Bob Howell

I’d like to thank a great aunt of mine for helping get me started in my driving career ... even though she had to break the law in doing so.

I’ll never forget sitting on the porch of my grandmother’s house in Opp, Alabama, talking with my great Aunt Edith about her new car ... an early model Corvair. 

I don’t know how many of you remember the rear-mounted, air-cooled engine Corvair. I believed it was going to be one of two things: a terrific new line of cars made by Chevrolet or a bust that would rival the Edsel in its appeal — or rather it’s lack of appeal. My Aunt Edith really enjoyed her Corvair and looked for a good excuse to drive it from central down to Opp to visit with her sisters, nieces and other relatives.

Now, how did we get sidetracked from the intriguing topic of Aunt Edith breaking the law in order to get me behind the wheel of this ultra-modern new car line? When my mother stepped inside the house to help with lunch, Aunt Edith got up and walked over to where my cousin and I were sitting and asked, “Would you like to take my car for a spin around the block?” Knowing that I was only 14 at the time didn’t slow me down from accepting her invitation. She got in on the passenger side and handed me the keys. 

“Can you drive?” she asked. 

“Yes, ma'am,” I replied with a sheepish grin. 

All the while I wondered why she would take a chance with a junior high school kid behind the wheel. But hey, if it was OK with her, why should I argue with her?

She explained how the car would sound a little different with the engine noise coming from the rear seat area instead of the traditional hood area. She explained that the floorboard was flat — with no hump. And then there was the fact that the gear shift was mounted on the dashboard.

Now, if I could avoid being arrested for underage driving and driving without a license. I drove around several blocks, stopping and starting, and wound up in front of my grandmother’s house without so much as a traffic ticket to my name. 

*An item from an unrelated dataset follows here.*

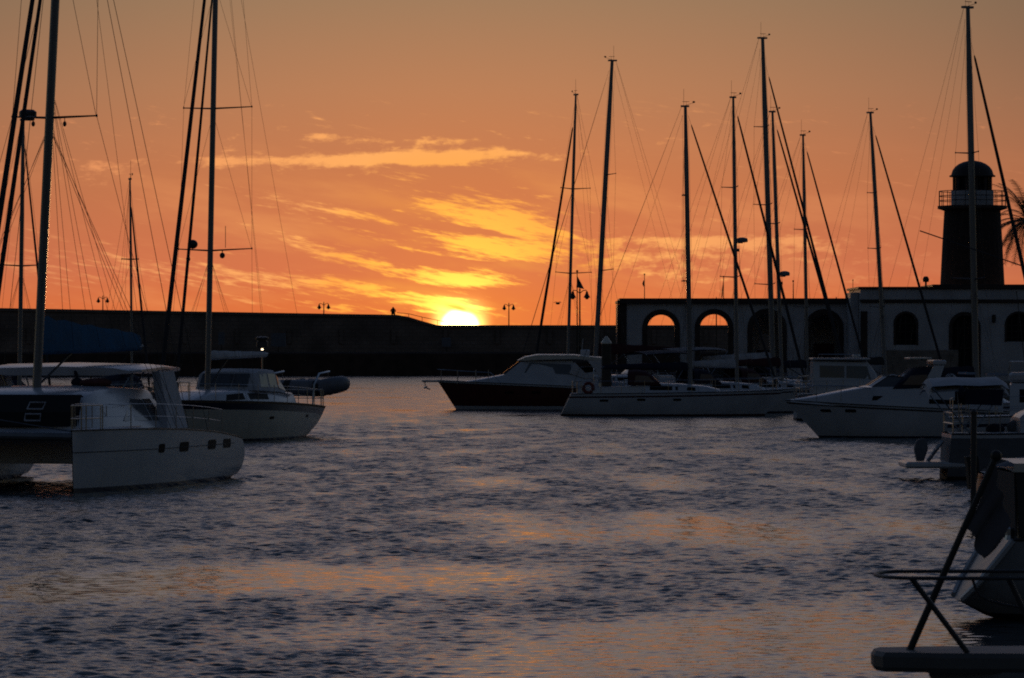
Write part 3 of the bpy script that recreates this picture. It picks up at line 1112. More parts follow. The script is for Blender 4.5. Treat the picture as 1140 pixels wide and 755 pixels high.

This taste of driving just stoked the flames for more time behind the wheel.

Fast forward to the time when the first of our two sons were nearing the time to get a learner’s permit. As is often the case, the elder son played by the rules completely and didn’t offer to get his mother or me to bend the rules. In fact, he had to be reminded to study for the written driver’s exam. We rewarded him with a vintage Jeep CJ8 Scrambler, which was cool enough for his friends at school to “ooh and aah” over it.

The younger son was just the opposite of his older brother. He begged non-stop to be allowed to get a head start on driving — even without a learner’s permit. We didn’t give in regardless of his incessant pleading. Just to make things worse, six months before he could legally drive, I bought him a used SUV that was really nice, good miles with apple red paint. So nice, his mother started driving it around town. That was a particularly bitter pill to swallow, especially when she would drive to pick him up from school. He turned out to be an excellent driver. He gave credit to all those video games he played growing up.

So just think, if my mother and father had given in to my pleas, I just may have been forced to let our kids drive early, upsetting their respect for law and order.